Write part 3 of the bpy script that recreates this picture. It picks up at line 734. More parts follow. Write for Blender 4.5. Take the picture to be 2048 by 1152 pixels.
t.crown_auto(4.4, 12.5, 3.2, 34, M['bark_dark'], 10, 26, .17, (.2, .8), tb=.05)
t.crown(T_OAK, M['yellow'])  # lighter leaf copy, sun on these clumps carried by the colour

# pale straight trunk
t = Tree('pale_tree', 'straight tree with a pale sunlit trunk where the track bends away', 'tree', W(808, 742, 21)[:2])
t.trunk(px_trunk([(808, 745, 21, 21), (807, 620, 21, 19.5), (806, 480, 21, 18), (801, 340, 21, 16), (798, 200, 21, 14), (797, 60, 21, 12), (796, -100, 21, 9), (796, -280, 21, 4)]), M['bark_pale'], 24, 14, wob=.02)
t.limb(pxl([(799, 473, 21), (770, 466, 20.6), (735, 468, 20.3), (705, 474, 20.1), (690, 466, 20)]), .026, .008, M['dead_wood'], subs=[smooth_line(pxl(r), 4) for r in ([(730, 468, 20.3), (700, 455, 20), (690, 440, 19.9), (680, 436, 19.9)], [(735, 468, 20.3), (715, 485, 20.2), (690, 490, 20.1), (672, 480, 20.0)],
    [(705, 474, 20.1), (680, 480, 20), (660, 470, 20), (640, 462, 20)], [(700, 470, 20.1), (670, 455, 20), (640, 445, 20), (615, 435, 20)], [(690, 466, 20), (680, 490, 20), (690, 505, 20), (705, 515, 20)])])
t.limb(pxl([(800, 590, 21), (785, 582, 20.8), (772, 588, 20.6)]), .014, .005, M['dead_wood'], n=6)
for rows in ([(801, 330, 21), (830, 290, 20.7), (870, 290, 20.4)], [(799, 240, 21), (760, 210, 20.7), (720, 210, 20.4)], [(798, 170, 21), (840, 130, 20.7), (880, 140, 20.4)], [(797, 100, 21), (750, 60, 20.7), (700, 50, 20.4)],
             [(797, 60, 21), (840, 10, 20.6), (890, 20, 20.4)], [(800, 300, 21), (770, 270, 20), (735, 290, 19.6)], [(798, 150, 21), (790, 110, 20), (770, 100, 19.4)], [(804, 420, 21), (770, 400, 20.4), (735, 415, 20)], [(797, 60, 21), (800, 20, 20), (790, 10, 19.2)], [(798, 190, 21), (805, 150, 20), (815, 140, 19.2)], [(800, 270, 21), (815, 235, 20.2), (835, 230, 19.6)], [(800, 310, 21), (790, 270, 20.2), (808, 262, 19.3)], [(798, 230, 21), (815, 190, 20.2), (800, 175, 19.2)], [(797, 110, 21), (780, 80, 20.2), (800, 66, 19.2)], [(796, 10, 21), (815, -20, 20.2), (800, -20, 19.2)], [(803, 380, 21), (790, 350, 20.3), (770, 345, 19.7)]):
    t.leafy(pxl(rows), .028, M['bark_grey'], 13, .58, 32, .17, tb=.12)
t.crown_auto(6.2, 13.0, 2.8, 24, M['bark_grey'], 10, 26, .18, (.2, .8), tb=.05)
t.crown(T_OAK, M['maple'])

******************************

**GOAL OF THE EXERCISE:**
Return exactly the leading lines of the listing, stopping after the line in which "t.crown(T_OAK, M['yellow'])" occurs.

**REPLY TO THE EXERCISE:**
Write part 3 of the bpy script that recreates this picture. It picks up at line 734. More parts follow. Write for Blender 4.5. Take the picture to be 2048 by 1152 pixels.
t.crown_auto(4.4, 12.5, 3.2, 34, M['bark_dark'], 10, 26, .17, (.2, .8), tb=.05)
t.crown(T_OAK, M['yellow'])  # lighter leaf copy, sun on these clumps carried by the colour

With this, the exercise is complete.